Supplied data.
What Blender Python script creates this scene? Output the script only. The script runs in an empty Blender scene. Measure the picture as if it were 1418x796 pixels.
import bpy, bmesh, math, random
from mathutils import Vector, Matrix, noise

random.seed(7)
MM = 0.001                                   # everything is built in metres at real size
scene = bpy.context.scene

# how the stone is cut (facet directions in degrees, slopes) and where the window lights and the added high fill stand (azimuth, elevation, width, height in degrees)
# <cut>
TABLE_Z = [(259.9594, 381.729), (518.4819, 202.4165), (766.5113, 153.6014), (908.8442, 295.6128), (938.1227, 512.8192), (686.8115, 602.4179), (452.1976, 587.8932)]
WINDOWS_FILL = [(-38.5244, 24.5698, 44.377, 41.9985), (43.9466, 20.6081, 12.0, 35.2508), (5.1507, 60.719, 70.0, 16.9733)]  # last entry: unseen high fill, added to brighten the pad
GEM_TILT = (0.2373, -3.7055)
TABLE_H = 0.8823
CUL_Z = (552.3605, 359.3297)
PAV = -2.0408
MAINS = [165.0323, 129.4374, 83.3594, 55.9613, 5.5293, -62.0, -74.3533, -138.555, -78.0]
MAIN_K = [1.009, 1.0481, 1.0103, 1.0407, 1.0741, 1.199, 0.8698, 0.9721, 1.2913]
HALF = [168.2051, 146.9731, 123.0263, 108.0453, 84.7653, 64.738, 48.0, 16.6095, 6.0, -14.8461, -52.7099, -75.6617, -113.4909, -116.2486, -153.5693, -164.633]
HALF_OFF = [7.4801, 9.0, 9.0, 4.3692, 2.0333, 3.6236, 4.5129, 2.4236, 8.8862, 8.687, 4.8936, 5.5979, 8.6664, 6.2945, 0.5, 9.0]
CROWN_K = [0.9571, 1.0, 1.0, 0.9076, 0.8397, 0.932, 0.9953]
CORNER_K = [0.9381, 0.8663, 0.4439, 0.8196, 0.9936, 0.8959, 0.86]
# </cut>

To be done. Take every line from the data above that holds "scene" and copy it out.

Solution to this exercise.
What Blender Python script creates this scene? Output the script only. The script runs in an empty Blender scene. Measure the picture as if it were 1418x796 pixels.
scene = bpy.context.scene